TRPA inching toward a workable Regional Plan

By Kathryn Reed

KINGS BEACH – More time was spent discussing who should be on the Regional Plan Update Committee than where the plan is.

Considering the Tahoe Regional Planning Agency’s document dictates what the five counties and one city, along with other landowners can do in the Lake Tahoe Basin and the fact the document was due in 2007, the sense of priorities seemed skewed at Wednesday’s meeting.

What was resolved after everyone seemed to have his or her turn to talk (Governing Board member Nancy McDermid was absent) is the committee would grow by one. South Lake Tahoe’s rep Claire Fortier is now on the Regional Plan Update Committee.

Arlo Stockham on Oct. 26 gives the TRPA Governing Board an update on the Regional Plan.
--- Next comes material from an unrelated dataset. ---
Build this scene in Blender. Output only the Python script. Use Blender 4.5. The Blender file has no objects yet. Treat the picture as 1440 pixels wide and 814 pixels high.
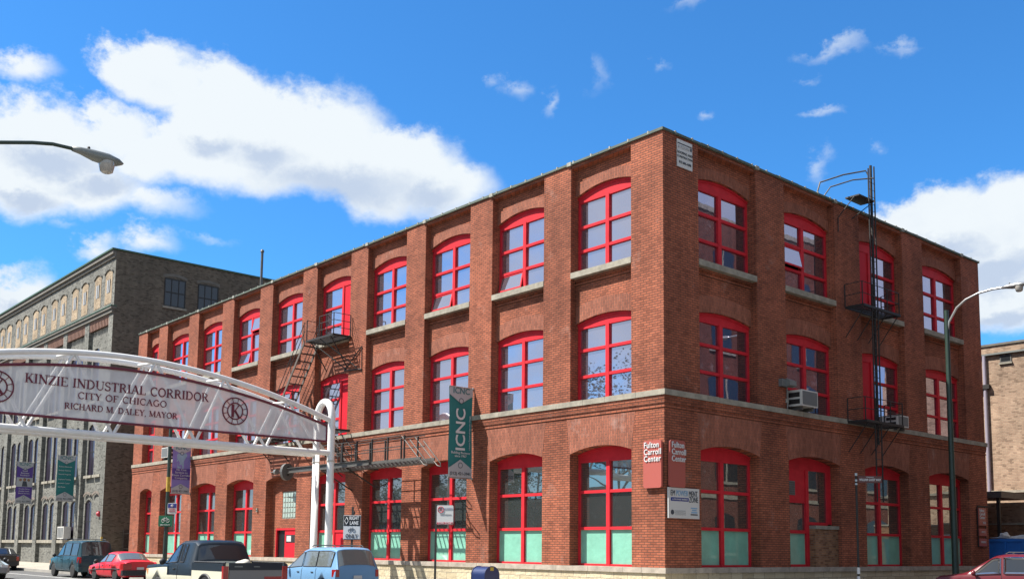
import bpy, bmesh, math, random
from mathutils import Vector, Matrix
random.seed(7)
sc = bpy.context.scene
COL = sc.collection
R = math.radians

# ------------------------------------------------------------------ camera
cam_d = bpy.data.cameras.new("camera")
cam = bpy.data.objects.new("camera", cam_d)
COL.objects.link(cam)
YAW, PIT, ROL = 0.8526, 0.1086, 0.0106
CAM = Vector((22.2671, -26.2959, 1.5302))
FPX, PCY = 1427.49, 615.69
fw = Vector((-math.sin(YAW)*math.cos(PIT), math.cos(YAW)*math.cos(PIT), math.sin(PIT)))
r0 = Vector((math.cos(YAW), math.sin(YAW), 0)); u0 = r0.cross(fw)
rt = math.cos(ROL)*r0 + math.sin(ROL)*u0
up = -math.sin(ROL)*r0 + math.cos(ROL)*u0
m = Matrix((rt, up, -fw)).transposed().to_4x4(); m.translation = CAM
cam.matrix_world = m
cam_d.sensor_width = 36; cam_d.lens = FPX/1440*36
cam_d.shift_y = (PCY-407)/1440
cam_d.clip_start = 0.1; cam_d.clip_end = 5000
sc.camera = cam
def pxdir(px, py):
    return (fw + (px-720)/FPX*rt - (py-PCY)/FPX*up).normalized()

# ------------------------------------------------------------------ light
SUN_TO = Vector((-0.87, -1.15, 1.92)).normalized()       # towards the sun
SUN_EL = math.asin(SUN_TO.z); SUN_AZ = math.atan2(SUN_TO.x, SUN_TO.y)
sd = bpy.data.lights.new("sun", 'SUN'); so = bpy.data.objects.new("sun", sd); COL.objects.link(so)
sd.energy = 5.0; sd.angle = R(0.5); sd.color = (1.0, 0.95, 0.87)
so.rotation_euler = SUN_TO.to_track_quat('Z', 'Y').to_euler()
so.location = (-30, -40, 60)
sc.view_settings.view_transform = 'Standard'; sc.view_settings.look = 'None'
sc.view_settings.exposure = 1.3; sc.view_settings.gamma = 1.0
sc.view_settings.use_curve_mapping = False
SKY_STRENGTH = 0.065
SKY_TINT = (0.38, 0.94, 1.36, 1)

def build_world():
    w = bpy.data.worlds.new("World"); sc.world = w; w.use_nodes = True
    nt = w.node_tree; N = nt.nodes; Lk = nt.links
    for n in list(N): N.remove(n)
    out = N.new('ShaderNodeOutputWorld'); bg = N.new('ShaderNodeBackground')
    bg.inputs['Strength'].default_value = SKY_STRENGTH
    Lk.new(bg.outputs[0], out.inputs[0])
    sky = N.new('ShaderNodeTexSky'); sky.sky_type = 'NISHITA'; sky.sun_disc = False
    sky.sun_elevation = SUN_EL; sky.sun_rotation = SUN_AZ
    sky.air_density = 1.0; sky.dust_density = 0.25; sky.ozone_density = 3.5
    tint = N.new('ShaderNodeMix'); tint.data_type = 'RGBA'; tint.blend_type = 'MULTIPLY'
    tint.inputs[0].default_value = 1; tint.inputs[7].default_value = SKY_TINT
    Lk.new(sky.outputs[0], tint.inputs[6])
    tc = N.new('ShaderNodeTexCoord')
    def mth(op, a, b=None, c=None, clamp=False):
        n = N.new('ShaderNodeMath'); n.operation = op; n.use_clamp = clamp
        for i, v in enumerate((a, b, c)):
            if v is None: continue
            if isinstance(v, (int, float)): n.inputs[i].default_value = v
            else: Lk.new(v, n.inputs[i])
        return n.outputs[0]
    nrm = N.new('ShaderNodeVectorMath'); nrm.operation = 'NORMALIZE'; Lk.new(tc.outputs['Generated'], nrm.inputs[0])
    def noise(scale, detail, rough, off=0.0):
        mp = N.new('ShaderNodeMapping'); mp.inputs['Location'].default_value = (off, off*1.7, off*0.6)
        mp.inputs['Scale'].default_value = (1, 1, 1.35)
        Lk.new(nrm.outputs[0], mp.inputs[0])
        n = N.new('ShaderNodeTexNoise'); n.inputs['Scale'].default_value = scale
        n.inputs['Detail'].default_value = detail; n.inputs['Roughness'].default_value = rough
        Lk.new(mp.outputs[0], n.inputs['Vector']); return n.outputs['Fac']
    sep = N.new('ShaderNodeSeparateXYZ'); Lk.new(nrm.outputs[0], sep.inputs[0])
    # azimuth measured from the (-x,+y) diagonal so that the wrap lies far away
    ax = mth('ADD', mth('MULTIPLY', sep.outputs[0], 0.7071), mth('MULTIPLY', sep.outputs[1], 0.7071))
    ay = mth('ADD', mth('MULTIPLY', sep.outputs[0], -0.7071), mth('MULTIPLY', sep.outputs[1], 0.7071))
    az0 = mth('ARCTAN2', ax, ay); el0 = mth('ARCSINE', sep.outputs[2])
    big = noise(4.5, 3, 0.5, 3.1); mid = noise(14, 6, 0.62, 8.3); fine = noise(42, 7, 0.66, 1.3); mid2 = noise(11, 5, 0.6, 21.0)
    az = mth('ADD', az0, mth('MULTIPLY', mth('SUBTRACT', mid, 0.5), 0.075))
    el = mth('ADD', el0, mth('MULTIPLY', mth('SUBTRACT', mid2, 0.5), 0.05))
    az = mth('ADD', az, mth('MULTIPLY', mth('SUBTRACT', fine, 0.5), 0.028))
    el = mth('ADD', el, mth('MULTIPLY', mth('SUBTRACT', fine, 0.5), -0.022))
    def azel(px, py):
        d = pxdir(px, py)
        X = (d.x+d.y)*0.7071; Y = (-d.x+d.y)*0.7071
        return math.atan2(X, Y), math.asin(d.z)
    solid = [(225,110,85,55),(330,165,115,85),(300,215,150,62),(440,195,120,85),(480,225,150,60),(560,235,110,62),(615,262,85,46),
             (575,275,60,30),(395,150,60,45),(470,240,130,48),(380,238,110,45),(545,268,110,42),(655,258,48,34),(200,225,70,48),
             (60,205,120,72),(30,245,110,62),(120,262,110,42),(215,288,72,18),(150,190,80,50),
             (45,98,44,24),(25,415,65,45),(138,352,36,20),(216,344,36,18),
             (1330,310,90,56),(1420,320,110,78),(1270,330,60,34),(1430,415,90,52),(1380,385,90,60)]
    soft = [(725,120,32,20,.62),(778,138,16,24,.6),(982,158,18,10,.55),(1175,70,60,13,.62),(1262,65,32,12,.5),(1158,158,30,11,.62),
            (1157,240,24,30,.6),(300,338,50,10,.42),(925,95,15,12,.32),(1225,210,20,14,.35),(840,105,18,30,.28),(975,8,25,14,.45),(90,312,30,12,.4),(1140,105,26,8,.3),(690,115,14,12,.4)]
    def blob(px, py, rx, ry):
        a, e = azel(px, py); a1, _ = azel(px+rx, py); _, e1 = azel(px, py-ry)
        u = mth('DIVIDE', mth('SUBTRACT', az, a), abs(a1-a)); v = mth('DIVIDE', mth('SUBTRACT', el, e), abs(e1-e))
        q = mth('SQRT', mth('ADD', mth('MULTIPLY', u, u), mth('MULTIPLY', v, v)))
        return mth('SUBTRACT', 1.0, q), v
    dens = None; under = None
    for b in solid:
        q, v = blob(*b)
        q = mth('MULTIPLY', q, min(b[3], 60)/45.0)
        dens = q if dens is None else mth('SMOOTH_MAX', dens, q, 0.12)
    edge = mth('ADD', dens, mth('ADD', mth('MULTIPLY', mth('SUBTRACT', fine, 0.5), 0.5), mth('MULTIPLY', mth('SUBTRACT', mid, 0.5), 0.9)))
    cs = N.new('ShaderNodeMapRange'); cs.interpolation_type = 'SMOOTHSTEP'
    Lk.new(edge, cs.inputs['Value']); cs.inputs['From Min'].default_value = -0.14; cs.inputs['From Max'].default_value = 0.52
    mask = cs.outputs[0]
    for b in soft:
        q, v = blob(*b[:4])
        c2 = N.new('ShaderNodeMapRange'); c2.interpolation_type = 'SMOOTHSTEP'
        q = mth('ADD', q, mth('MULTIPLY', mth('SUBTRACT', fine, 0.5), 1.4))
        Lk.new(q, c2.inputs['Value']); c2.inputs['From Min'].default_value = -0.05; c2.inputs['From Max'].default_value = 1.25; c2.inputs['To Max'].default_value = b[4]*0.8
        mask = mth('MAXIMUM', mask, c2.outputs[0])
    # scattered clouds in the rest of the sky (behind and beside the camera)
    away = N.new('ShaderNodeMapRange'); away.interpolation_type = 'SMOOTHSTEP'
    Lk.new(mth('ABSOLUTE', az0), away.inputs['Value']); away.inputs['From Min'].default_value = 0.95; away.inputs['From Max'].default_value = 1.25
    gc = N.new('ShaderNodeMapRange'); gc.interpolation_type = 'SMOOTHSTEP'
    Lk.new(mth('ADD', big, mth('MULTIPLY', mth('SUBTRACT', mid, 0.5), 0.35)), gc.inputs['Value'])
    gc.inputs['From Min'].default_value = 0.27; gc.inputs['From Max'].default_value = 0.55; gc.inputs['To Max'].default_value = 0.9
    far_mask = mth('MULTIPLY', away.outputs[0], gc.outputs[0])
    mask = mth('MAXIMUM', mask, far_mask)
    # cloud colour: white billows with greyer undersides
    grey = None
    for b in [(480,262,170,40),(380,225,90,36),(600,275,80,30),(300,205,60,30),(70,225,100,30),(150,262,90,24),(40,275,60,20),(1400,380,110,34),(1330,350,70,26),(1430,440,80,22),(40,430,50,20)]:
        qg, vg = blob(*b); qg = mth('MAXIMUM', qg, 0.0); grey = qg if grey is None else mth('MAXIMUM', grey, qg)
    sh = mth('ADD', mth('MULTIPLY', grey, 1.5), mth('ADD', mth('MULTIPLY', mth('SUBTRACT', mid2, 0.5), 1.1), mth('MULTIPLY', mth('SUBTRACT', big, 0.45), 0.9)))
    sh = mth('ADD', sh, mth('MULTIPLY', mth('SUBTRACT', fine, 0.5), 0.5))
    lowa = mth('MULTIPLY', mth('SUBTRACT', 0.34, el0), 0.35)
    shn = N.new('ShaderNodeMapRange'); shn.interpolation_type = 'SMOOTHSTEP'
    Lk.new(mth('ADD', mth('ADD', sh, lowa), mth('MULTIPLY', away.outputs[0], 0.55)), shn.inputs['Value']); shn.inputs['From Min'].default_value = 0.0; shn.inputs['From Max'].default_value = 1.25
    cc = N.new('ShaderNodeMix'); cc.data_type = 'RGBA'
    Lk.new(shn.outputs[0], cc.inputs[0]); cc.inputs[6].default_value = (5.5, 5.9, 6.2, 1); cc.inputs[7].default_value = (3.5, 4.15, 5.2, 1)
    mx = N.new('ShaderNodeMix'); mx.data_type = 'RGBA'
    Lk.new(mask, mx.inputs[0]); Lk.new(tint.outputs[2], mx.inputs[6]); Lk.new(cc.outputs[2], mx.inputs[7])
    Lk.new(mx.outputs[2], bg.inputs['Color'])
build_world()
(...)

Photo/Kathryn Reed

Arlo Stockham on Oct. 26 gives the TRPA Governing Board an update on the Regional Plan. Photo/Kathryn Reed

While the staff report listed when the twice monthly committee meetings will be, committee Chairman Clem Shute made it clear they are likely to change so to not put them down in ink. The meetings will be on TRPA’s website and they are open to the public.  The next one is Nov. 2 when the committee will likely take action on what staff brought to the board Wednesday – which was for discussion purposes only.

Arlo Stockham, who was brought in last month to breath life into the Regional Plan Update that everyone says will be ready for a vote in December 2012, went over the basics of where things are.

“We need to get out of detailed design issues. We need to spend our limited resources on environmental gain,” Stockham said.

Board member Byron Sher called the removal of all reference to transect zoning “a bombshell”. His colleague Tim Cashman was a bit miffed as well, saying, “I’m a fan of transect.”

To this Stockham said, “It’s a term no one understands. We don’t plan to mandate transect.”

Jennifer Merchant, who works in Placer County’s Tahoe office, voiced her frustration with transect going away because she said her staff has jumped through hoops to accommodate TRPA for years, with about $700,000 spent on developing a plan and transect is the path they were told to pursue.

Shute is concerned about the county going through the process without a Regional Plan Update. Stockham said it would not be a problem.

It turned out to be a big problem for South Lake Tahoe. The League to Save Lake Tahoe is suing the city because its General Plan does not conform to the current TRPA Regional Plan.

Although the word transect is out, it isn’t gone in theory. The plan is to promote smart growth, mixed use vibrant centers. Essentially it’s transect without calling it that. It also allows for more flexibility.

Flexible – that’s the word TRPA is trying to embrace and be associated with.

The talk is local jurisdictions will have a greater say in what is built or rebuilt in their communities. Of course, it still must fit into whatever big picture the Governing Board approves so it won’t ever be a free for all.

Local plans would be adopted to conform to the TPRA Regional Plan.

While the goals are to remove redundancy, increase delegation to local government and create one-stop shops, the details are far from in place. Enforcement is an issue that needs to be addressed.

Already on the books are more than 175 descriptions of land use for each plan area. Ideally, much of that will go away.

Land use classifications will go from five to seven, with wilderness and backcountry being added. Commercial/public service will be called mixed-use. The other existing categories are conservation, recreation, residential and tourist.

While everyone seems to have a hand in the Regional Plan Update, simultaneously the environmental documents are being prepared. The goal is the draft EIS will be out in March.

Executive Director Joanne Marchetta said it is possible to study the five alternatives while the update is under way because it’s been set up to look at the “broadest range of possibilities so we analyze the full range of impacts.”

Also on Wednesday was a workshop with the Governing Board and Advisory Planning Commission to go over the Code of Ordinances. It will be before the Governing Board for adoption in November.

The goal is to make it less cumbersome – so someone might understand it without hiring an attorney. With people understanding what to do, it might mean the consulting business in the basin will be less robust.

But it is not designed to eliminate the need for each property to have a $1,000 site analysis done to document coverage and other TRPA-isms. It’s the requirement of those types of regulations that make deck extensions so expensive and why there are so many illegal ones.

Then there are board members like Sher, who has never lived in the basin, who wants to force homeowners to do their BMPs before they can sell their property. That is a possibility in one of the alternatives being studied.

In other action:

• The board accepted the $35,000 settlement agreement with Tamara Fritz who extended her West Shore pier without a permit and installed a boat lift on the property. She will also have to clean up the vacant lot next door.

• The board resumes its meeting Thursday at 9:30am at Stateline, with the South Tahoe Greenway bike trail on the agenda along with tourist accommodation units at the Nugget.